もちろん北が約束を反故にするリスクを、日本政府も考慮していたはずである。そうしたリスクを踏まえた上で、交渉のテーブルに乗ってしまった安倍晋三首相の真意はいかなるところにあったのか。
安倍首相にとって拉致外交は、政権浮揚策の一環だったのではないか、との疑念を捨てきれない。順風満帆な政権運営を続けてきた安倍首相にとって今年は試練の夏といえた。消費増税の影響によって景気が低落していくなか、7月には集団的自衛権の行使容認を閣議決定した。
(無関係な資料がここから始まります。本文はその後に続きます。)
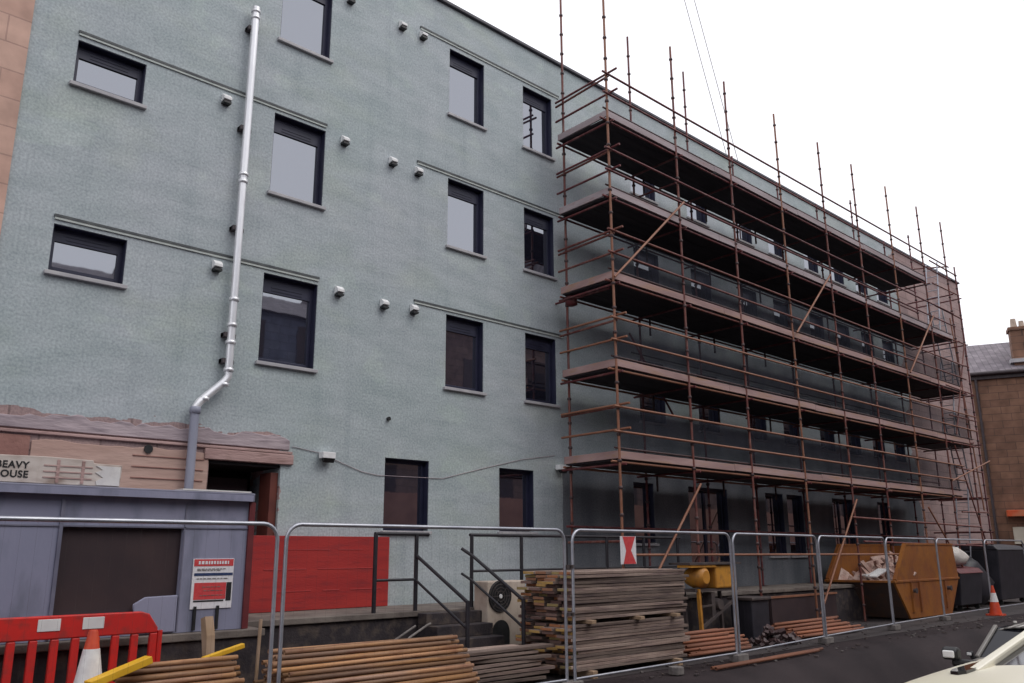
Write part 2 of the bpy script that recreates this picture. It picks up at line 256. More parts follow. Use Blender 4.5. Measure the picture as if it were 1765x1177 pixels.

民意を問うことなく、憲政の大転換を進めた安倍政権に逆風が吹いていたのは確かだ。
そんな状況下、支持率回復のカードとして浮上したのが「拉致再調査」である。
思えば、国民にとって安倍首相の名が刻まれたのは、約12年前の次の発言からだった。 「北が拉致事件を認め、謝罪しない限り席を立って帰国しましょう」
これは2002年の小泉訪朝時、「拉致被害者のうち生存者はわずか5人」という北側の調査結果を告げられた際、内閣官房副長官だった安倍氏が、当時の小泉純一郎首相に強く迫った言葉だ。この不退転の姿勢が、世襲議員に過ぎなかった安倍氏の認知度を高め、後の宰相への足掛かりとなった。
拉致といえば安倍──その看板を再び掲げ、今回も国民の支持を得ようとしたわけだ。 しかし、早くも交渉は躓きつつある。12年前と同じ道を辿る可能性がある。勇ましい発言を繰り返した安倍首相は、一切譲歩を許さない日本政府の強硬路線を醸成した。結果として拉致交渉が長く中断したことを我々は教訓とすべきである。
実は、拉致交渉において安倍首相は実績が乏しい。前回の小泉訪朝を調えたのは、福田康夫官房長官と田中均・アジア大洋州局長ラインと関係者の多くが口を揃える。
「安倍首相にとって拉致交渉は外交ではなく、人気取りのための国内政策だ」と冷ややかに眺める政府関係者すらいる。
北朝鮮の対応に憤り、圧力をかけるだけではかつての悪夢が蘇る。今度こそ匙を投げることなく、忍耐強く貫徹する覚悟こそ問われよう。
予期せぬ悲劇に見舞われた拉致被害者、今回の交渉を「ラストチャンス」と祈る被害者家族のためにも、安倍首相にはパフォーマンスではない本当の外交を求めたい。